Senior leaders of the Bhim Army admit that their growth mirrors that of the RSS. This, they say, is not by chance.

“The RSS began in 1925. Nobody would have thought in those days that in 90 years, they would end up becoming the rulers of the country. We are not looking at 10 years or 20 years, but we are looking at the next 100 years. For all its faults, there are many lessons to be learnt from the RSS. Key among them is their discipline. Only when we are disciplined can the oppressed sections of society end up as its rulers," said Kamal Walia, the Bhim Army’s Saharanpur unit chief who spent eight months in jail with the outfit’s founder.

Certainly, the Bhim Army has made no secret of its desire for ‘Bahujan Raj’ (rule of the oppressed masses) in India. “Mere saath kaho! Hum is desh ke shasak hain! (Repeat after me! We are the rulers of this country!)," Chandrashekhar had said in his speech at Jantar Mantar on May 21, 2017.

In 1927, two years after he founded the RSS, Hedgewar started organising training camps for pracharaks. Members were told about India’s Hindu history and Hindu nationalist icons such as Shivaji and Maharana Pratap.
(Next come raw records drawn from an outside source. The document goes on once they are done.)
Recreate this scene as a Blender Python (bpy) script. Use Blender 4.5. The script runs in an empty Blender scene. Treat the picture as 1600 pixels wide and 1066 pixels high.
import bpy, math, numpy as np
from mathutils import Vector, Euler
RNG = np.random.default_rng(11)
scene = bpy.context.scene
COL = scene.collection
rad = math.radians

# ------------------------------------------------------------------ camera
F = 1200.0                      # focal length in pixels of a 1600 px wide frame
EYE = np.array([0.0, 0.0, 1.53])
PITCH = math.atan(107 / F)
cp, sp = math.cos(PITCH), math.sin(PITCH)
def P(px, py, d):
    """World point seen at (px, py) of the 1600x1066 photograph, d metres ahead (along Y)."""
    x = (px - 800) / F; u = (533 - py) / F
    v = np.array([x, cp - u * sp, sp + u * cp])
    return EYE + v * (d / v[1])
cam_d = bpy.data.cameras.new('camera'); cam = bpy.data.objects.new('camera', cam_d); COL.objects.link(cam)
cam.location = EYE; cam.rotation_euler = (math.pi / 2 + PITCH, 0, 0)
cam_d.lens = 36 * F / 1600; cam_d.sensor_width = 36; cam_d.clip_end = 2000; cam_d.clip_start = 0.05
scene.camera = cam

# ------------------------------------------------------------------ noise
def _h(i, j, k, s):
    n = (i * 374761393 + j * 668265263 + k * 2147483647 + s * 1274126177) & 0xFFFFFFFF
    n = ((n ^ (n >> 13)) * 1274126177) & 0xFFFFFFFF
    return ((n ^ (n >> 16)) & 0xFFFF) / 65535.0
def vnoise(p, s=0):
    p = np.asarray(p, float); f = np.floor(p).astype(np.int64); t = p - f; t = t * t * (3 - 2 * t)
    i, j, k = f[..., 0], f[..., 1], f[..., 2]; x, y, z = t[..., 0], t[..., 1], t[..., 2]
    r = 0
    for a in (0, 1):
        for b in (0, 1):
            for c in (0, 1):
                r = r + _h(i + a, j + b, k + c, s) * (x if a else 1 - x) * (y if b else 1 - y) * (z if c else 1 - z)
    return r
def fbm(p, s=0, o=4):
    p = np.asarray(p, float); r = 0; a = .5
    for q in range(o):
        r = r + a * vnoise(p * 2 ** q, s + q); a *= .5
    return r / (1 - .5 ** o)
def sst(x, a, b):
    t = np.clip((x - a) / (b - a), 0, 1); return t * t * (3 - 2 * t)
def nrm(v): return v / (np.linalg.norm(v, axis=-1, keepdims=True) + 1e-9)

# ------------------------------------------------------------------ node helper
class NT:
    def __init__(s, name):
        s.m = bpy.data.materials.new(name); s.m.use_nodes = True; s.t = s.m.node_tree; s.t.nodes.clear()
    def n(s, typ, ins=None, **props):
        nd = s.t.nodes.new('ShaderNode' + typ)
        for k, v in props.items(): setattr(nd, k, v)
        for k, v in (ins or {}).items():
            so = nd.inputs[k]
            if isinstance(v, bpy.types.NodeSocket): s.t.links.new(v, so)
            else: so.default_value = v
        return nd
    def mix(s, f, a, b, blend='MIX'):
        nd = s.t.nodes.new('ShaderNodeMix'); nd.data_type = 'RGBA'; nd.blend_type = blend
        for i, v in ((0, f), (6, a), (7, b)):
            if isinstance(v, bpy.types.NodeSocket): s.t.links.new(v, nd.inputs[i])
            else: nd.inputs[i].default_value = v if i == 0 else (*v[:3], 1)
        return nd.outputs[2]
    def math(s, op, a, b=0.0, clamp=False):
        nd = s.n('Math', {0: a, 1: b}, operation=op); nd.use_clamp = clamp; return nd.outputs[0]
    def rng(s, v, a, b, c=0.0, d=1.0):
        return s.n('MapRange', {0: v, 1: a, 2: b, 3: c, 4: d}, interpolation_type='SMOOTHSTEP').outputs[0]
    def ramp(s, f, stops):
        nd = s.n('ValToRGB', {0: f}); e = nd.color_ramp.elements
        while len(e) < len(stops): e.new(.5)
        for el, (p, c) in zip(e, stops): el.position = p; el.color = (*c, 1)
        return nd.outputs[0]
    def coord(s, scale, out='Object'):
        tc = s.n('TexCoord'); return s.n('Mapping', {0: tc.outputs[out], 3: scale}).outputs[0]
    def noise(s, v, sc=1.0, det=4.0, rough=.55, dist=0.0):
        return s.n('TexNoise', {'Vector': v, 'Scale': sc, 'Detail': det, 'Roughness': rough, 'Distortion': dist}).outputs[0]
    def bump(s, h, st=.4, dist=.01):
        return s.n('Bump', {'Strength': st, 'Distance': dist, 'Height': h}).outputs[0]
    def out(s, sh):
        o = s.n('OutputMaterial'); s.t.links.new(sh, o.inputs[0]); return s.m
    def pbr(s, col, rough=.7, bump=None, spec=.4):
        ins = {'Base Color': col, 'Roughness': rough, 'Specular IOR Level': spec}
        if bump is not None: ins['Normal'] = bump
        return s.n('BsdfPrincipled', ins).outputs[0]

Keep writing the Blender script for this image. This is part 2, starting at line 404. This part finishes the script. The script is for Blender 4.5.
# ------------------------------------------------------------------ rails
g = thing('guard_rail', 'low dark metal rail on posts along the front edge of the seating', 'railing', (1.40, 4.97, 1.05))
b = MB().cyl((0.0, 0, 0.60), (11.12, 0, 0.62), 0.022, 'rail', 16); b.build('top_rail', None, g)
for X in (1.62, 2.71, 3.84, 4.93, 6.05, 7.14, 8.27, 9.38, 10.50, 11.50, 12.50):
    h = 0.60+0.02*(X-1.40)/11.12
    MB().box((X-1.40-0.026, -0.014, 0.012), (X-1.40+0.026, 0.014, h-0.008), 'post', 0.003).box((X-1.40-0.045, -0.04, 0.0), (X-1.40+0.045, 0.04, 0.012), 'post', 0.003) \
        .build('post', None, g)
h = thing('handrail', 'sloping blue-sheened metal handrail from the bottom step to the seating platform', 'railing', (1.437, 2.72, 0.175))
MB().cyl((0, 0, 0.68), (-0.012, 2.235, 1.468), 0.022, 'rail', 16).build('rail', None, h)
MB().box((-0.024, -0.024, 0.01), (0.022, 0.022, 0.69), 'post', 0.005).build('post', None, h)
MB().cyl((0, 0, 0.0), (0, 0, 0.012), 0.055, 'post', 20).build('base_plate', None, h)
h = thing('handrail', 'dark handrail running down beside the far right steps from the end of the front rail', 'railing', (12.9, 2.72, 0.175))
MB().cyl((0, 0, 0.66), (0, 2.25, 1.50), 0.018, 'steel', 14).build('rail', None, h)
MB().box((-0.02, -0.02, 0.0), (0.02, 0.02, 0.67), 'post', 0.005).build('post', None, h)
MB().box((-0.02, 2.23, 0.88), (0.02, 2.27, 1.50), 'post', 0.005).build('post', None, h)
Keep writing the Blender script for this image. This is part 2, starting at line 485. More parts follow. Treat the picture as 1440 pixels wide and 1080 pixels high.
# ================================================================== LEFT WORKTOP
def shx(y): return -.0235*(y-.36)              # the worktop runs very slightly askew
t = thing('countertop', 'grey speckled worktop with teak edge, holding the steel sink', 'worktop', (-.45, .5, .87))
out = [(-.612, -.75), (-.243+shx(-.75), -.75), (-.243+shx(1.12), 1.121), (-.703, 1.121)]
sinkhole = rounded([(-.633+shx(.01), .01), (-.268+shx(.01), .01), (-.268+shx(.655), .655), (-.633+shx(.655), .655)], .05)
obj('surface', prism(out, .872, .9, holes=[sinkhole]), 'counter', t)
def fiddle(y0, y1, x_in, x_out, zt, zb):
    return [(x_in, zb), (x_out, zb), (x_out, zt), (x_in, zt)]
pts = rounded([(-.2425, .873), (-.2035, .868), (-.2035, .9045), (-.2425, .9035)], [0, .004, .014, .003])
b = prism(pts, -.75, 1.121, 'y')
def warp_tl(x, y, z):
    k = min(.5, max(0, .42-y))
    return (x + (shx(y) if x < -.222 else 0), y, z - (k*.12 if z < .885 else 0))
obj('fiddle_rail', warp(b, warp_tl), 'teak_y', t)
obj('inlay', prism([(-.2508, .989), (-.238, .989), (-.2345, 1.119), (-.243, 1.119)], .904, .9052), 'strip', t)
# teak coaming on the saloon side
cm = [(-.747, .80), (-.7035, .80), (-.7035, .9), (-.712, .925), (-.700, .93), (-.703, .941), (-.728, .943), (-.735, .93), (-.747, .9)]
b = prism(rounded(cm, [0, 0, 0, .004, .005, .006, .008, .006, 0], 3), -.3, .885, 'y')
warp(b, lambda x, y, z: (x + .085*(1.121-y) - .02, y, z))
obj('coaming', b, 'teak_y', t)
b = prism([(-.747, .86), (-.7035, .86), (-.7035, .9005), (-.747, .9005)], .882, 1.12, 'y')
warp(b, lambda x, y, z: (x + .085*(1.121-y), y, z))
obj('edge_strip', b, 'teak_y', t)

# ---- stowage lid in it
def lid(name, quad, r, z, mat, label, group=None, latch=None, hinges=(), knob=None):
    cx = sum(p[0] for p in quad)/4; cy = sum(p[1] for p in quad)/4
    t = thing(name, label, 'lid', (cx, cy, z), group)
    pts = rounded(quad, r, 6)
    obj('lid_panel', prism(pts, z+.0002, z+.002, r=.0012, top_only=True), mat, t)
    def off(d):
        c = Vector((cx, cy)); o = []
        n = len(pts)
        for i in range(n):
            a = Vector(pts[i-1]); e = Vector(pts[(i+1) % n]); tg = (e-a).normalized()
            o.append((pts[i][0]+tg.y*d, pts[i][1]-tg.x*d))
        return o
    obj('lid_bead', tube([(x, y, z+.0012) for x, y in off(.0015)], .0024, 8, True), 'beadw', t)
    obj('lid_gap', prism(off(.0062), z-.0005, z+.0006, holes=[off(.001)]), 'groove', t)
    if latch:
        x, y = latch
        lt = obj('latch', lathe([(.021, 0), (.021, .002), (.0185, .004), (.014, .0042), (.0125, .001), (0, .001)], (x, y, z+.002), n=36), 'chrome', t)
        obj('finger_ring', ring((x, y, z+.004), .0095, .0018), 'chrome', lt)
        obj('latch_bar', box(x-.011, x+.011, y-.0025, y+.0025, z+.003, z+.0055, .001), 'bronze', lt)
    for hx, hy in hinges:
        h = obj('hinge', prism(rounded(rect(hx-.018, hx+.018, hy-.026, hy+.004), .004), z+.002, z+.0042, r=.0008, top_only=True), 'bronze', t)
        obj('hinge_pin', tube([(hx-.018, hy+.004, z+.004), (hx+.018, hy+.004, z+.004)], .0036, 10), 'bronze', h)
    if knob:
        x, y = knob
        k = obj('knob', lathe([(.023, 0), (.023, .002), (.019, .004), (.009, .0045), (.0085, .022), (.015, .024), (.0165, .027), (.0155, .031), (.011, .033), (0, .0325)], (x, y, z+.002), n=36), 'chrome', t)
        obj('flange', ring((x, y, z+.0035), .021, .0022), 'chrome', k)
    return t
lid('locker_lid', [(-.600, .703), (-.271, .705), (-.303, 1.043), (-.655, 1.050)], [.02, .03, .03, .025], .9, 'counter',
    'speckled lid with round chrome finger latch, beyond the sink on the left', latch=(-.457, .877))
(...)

To instill this discipline, Bhim Army’s model seems like an early-prototype of the RSS’s Shakha system.

Walia said, “We hold weekly meetings. At these meetings, not only do we discuss the work of the organisation but we also have discussions on Dalit history, Dalit icons such as Baba Saheb BR Ambedkar and discuss how we have been subjugated for centuries."

But discussing historical perspectives with adults may not be as lasting as discussing it with children. Here, too, the Bhim Army and the RSS appear as mirror images of each other. In 1946, RSS chief MS Golwalkar opened a ‘Gita School’ in Kurukshetra, Haryana. In 1952, the first ever Saraswati Shishu Mandir came up in Gorakhpur. Since then, nearly 15,000 Saraswati Shishu Mandirs have come up across India.

It was the need to know their own history and the glaring lack of facilities in government schools that gave birth to Bhim Army’s ‘Bhim Pathshalas’ in 2015. Now, for two hours a day, after school hours, Dalit children of all ages from across Western Uttar Pradesh gather under the shade of a tree or the courtyard of a Ravidas Temple or sometimes, even the house of a Bhim Army operative to learn. “Most of the lesson focuses on what they learn in school. But we also focus on telling Dalit kids about their own history. They learn about Baba Saheb, Jyotiba Phule, Savitribai Phule and Sant Valmiki Ji. There is very little mention of these people and their lives in mainstream education," said Sarita Ambedkar, a teacher at one such Bhim Pathshala

Bhim Army and its founder Chandrashekhar shot to national prominence last year after a caste conflict broke out in Saharanpur. It was after the riots and the subsequent arrest of Chandrashekhar that the outfit began to grab national headlines.

Since then, Bhim Army claims it has seen exponential growth. Pradeep Narwal, 26, a JNU research scholar who left the RSS student wing ABVP to become a member of the Bhim Army Defence Committee, said, “Earlier, the Bhim Army was limited to two or three districts in Western UP and Uttarakhand, today, they have state units coming up in Maharashtra, Bihar, Karnataka, Rajasthan, Haryana, Delhi, Punjab, MP, Chattisgarh, Jharkhand and even Jammu. Any state which has a significant Dalit population is ripe ground for the Bhim Army. I think we have Modi and Yogi to thank for this. If they had not unfairly targeted Bhim Army, Dalits all over the country would not have known that there is an organisation that will stand with them."